- [Stated goal] Extract the first line through the line containing "pi = math.pi" from the listing below, exactly as written.
__________________________________________________
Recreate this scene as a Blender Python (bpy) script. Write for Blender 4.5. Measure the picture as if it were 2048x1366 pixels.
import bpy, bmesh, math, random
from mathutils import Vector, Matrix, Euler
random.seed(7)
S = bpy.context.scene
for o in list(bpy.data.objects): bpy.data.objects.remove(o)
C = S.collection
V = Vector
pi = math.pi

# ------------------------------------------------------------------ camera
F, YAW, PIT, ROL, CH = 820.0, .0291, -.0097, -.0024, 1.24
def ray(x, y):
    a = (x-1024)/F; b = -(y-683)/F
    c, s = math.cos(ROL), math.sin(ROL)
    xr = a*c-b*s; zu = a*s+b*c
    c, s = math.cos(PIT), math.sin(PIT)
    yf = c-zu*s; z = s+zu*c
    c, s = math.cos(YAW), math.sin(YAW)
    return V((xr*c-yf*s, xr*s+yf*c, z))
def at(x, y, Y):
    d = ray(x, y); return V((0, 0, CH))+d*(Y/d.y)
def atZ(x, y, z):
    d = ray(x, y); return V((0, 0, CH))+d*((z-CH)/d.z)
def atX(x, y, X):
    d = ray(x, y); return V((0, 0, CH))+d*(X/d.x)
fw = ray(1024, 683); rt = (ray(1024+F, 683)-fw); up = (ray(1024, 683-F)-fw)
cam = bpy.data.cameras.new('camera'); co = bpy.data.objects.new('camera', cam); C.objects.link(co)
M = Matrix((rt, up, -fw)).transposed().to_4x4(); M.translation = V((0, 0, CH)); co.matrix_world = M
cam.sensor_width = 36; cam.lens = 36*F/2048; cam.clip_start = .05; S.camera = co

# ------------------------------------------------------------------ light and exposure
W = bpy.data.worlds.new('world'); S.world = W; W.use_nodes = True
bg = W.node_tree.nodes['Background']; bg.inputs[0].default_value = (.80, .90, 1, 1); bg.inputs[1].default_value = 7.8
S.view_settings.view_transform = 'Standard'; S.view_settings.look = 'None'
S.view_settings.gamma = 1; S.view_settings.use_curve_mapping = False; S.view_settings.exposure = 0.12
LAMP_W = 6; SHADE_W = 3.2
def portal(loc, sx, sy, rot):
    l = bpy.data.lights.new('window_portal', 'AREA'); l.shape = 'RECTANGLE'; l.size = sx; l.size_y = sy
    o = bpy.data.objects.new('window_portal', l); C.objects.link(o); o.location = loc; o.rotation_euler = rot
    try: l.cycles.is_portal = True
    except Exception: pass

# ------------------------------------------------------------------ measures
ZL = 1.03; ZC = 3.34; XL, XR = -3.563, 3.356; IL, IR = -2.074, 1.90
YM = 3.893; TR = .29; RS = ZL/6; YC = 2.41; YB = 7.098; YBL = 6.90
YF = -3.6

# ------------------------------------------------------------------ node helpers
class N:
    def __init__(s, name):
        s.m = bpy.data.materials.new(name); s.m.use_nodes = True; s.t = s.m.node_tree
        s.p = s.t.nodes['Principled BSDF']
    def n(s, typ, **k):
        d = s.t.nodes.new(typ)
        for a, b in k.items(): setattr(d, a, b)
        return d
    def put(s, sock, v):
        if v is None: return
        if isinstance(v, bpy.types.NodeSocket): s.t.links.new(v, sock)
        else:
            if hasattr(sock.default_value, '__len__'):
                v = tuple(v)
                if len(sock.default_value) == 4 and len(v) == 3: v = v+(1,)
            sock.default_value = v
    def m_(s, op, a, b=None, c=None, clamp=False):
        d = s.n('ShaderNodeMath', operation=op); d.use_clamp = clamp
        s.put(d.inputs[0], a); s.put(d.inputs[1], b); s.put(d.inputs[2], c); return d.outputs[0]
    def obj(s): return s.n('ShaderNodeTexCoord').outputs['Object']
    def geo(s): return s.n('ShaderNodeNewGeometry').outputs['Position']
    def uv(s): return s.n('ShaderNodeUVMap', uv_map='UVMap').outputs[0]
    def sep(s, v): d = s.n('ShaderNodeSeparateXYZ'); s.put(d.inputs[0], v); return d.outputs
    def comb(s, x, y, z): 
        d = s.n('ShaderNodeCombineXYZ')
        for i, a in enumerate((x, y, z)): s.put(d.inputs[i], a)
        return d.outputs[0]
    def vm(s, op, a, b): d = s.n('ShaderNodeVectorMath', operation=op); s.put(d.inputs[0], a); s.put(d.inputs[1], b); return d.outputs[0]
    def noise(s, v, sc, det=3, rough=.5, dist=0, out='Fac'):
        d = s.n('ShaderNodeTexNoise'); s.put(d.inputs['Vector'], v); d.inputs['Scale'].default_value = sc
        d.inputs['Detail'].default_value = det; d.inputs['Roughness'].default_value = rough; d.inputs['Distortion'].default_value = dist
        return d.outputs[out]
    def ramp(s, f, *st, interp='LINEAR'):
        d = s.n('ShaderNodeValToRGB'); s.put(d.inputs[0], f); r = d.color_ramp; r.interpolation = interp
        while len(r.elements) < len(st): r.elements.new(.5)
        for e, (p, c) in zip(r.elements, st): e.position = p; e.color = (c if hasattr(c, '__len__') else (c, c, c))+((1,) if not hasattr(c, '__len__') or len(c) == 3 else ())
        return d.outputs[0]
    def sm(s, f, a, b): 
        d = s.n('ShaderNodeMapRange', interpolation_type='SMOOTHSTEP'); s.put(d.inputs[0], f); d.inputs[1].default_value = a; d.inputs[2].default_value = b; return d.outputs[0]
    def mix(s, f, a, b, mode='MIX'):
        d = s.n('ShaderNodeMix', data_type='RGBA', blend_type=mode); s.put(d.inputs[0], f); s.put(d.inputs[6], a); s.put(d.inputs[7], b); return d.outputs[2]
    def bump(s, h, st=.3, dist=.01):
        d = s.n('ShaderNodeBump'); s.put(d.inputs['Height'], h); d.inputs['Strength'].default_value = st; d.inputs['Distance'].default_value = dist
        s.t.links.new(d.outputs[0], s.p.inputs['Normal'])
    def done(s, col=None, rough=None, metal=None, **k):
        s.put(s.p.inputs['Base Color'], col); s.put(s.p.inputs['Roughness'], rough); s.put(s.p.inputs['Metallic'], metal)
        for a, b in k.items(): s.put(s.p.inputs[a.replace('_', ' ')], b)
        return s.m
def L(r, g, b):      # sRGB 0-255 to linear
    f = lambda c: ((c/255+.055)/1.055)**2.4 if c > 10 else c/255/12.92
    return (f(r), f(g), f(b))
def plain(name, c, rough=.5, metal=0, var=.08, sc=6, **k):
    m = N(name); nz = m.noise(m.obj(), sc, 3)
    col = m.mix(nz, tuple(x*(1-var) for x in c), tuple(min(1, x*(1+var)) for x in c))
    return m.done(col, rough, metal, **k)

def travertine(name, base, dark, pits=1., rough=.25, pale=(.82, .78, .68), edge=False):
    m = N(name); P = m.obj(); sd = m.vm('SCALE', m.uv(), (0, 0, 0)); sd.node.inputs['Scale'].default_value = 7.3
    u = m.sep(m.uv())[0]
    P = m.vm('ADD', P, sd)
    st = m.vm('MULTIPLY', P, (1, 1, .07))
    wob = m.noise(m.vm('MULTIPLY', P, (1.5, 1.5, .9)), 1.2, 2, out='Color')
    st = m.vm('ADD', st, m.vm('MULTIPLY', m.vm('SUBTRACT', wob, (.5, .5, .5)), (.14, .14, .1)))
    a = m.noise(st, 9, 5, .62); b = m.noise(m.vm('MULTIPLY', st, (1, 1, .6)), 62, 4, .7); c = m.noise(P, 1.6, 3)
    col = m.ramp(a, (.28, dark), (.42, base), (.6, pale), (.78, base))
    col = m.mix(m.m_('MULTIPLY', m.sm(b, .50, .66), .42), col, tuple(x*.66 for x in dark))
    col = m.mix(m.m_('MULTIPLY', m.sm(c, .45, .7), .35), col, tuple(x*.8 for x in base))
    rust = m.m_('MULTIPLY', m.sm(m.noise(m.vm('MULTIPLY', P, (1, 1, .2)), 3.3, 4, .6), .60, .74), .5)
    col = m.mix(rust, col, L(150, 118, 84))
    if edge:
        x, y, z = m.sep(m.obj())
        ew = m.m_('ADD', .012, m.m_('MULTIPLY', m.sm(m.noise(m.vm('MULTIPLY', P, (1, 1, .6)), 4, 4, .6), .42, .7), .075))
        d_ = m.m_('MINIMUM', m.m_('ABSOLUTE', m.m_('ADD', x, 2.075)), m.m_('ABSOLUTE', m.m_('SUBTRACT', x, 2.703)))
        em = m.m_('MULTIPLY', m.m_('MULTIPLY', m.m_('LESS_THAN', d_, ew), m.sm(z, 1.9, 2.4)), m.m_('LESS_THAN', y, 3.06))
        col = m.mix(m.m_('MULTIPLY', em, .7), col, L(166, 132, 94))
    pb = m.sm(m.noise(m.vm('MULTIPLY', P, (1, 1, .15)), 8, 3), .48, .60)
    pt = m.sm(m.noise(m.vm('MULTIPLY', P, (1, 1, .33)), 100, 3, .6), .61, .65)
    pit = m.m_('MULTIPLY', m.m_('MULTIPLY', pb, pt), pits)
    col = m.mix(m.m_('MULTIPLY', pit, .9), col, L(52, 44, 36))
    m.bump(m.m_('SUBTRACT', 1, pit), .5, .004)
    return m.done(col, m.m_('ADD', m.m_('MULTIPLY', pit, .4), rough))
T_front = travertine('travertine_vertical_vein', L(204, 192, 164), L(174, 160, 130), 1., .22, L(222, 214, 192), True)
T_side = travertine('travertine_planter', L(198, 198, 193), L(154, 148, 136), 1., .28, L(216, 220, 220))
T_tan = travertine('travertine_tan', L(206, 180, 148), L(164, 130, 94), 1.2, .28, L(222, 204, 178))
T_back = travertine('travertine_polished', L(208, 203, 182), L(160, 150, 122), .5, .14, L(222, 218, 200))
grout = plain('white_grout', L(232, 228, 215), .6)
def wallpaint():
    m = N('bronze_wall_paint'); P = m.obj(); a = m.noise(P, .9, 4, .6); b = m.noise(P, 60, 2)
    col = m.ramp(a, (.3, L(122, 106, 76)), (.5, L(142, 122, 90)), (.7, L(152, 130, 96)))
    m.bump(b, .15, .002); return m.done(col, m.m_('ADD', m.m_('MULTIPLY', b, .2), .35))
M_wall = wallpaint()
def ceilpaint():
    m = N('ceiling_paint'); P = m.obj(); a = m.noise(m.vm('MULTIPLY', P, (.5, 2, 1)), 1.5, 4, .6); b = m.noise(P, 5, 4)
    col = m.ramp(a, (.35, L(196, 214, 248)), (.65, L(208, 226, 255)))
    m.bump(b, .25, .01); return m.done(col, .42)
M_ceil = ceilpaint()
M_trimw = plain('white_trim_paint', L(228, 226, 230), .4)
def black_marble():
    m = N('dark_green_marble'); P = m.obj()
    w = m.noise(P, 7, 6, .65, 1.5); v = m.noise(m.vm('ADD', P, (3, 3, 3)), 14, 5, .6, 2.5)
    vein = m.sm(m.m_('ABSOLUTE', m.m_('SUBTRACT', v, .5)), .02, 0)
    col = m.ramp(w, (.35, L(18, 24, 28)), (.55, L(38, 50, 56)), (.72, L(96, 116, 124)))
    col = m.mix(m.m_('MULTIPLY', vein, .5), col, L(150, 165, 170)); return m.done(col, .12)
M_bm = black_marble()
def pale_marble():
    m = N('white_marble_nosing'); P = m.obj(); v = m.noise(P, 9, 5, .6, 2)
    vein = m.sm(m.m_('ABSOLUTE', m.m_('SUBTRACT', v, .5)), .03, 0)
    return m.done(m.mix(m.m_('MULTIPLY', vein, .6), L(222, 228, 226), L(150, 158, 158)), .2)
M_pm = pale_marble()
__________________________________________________
- [Correct answer]
Recreate this scene as a Blender Python (bpy) script. Write for Blender 4.5. Measure the picture as if it were 2048x1366 pixels.
import bpy, bmesh, math, random
from mathutils import Vector, Matrix, Euler
random.seed(7)
S = bpy.context.scene
for o in list(bpy.data.objects): bpy.data.objects.remove(o)
C = S.collection
V = Vector
pi = math.pi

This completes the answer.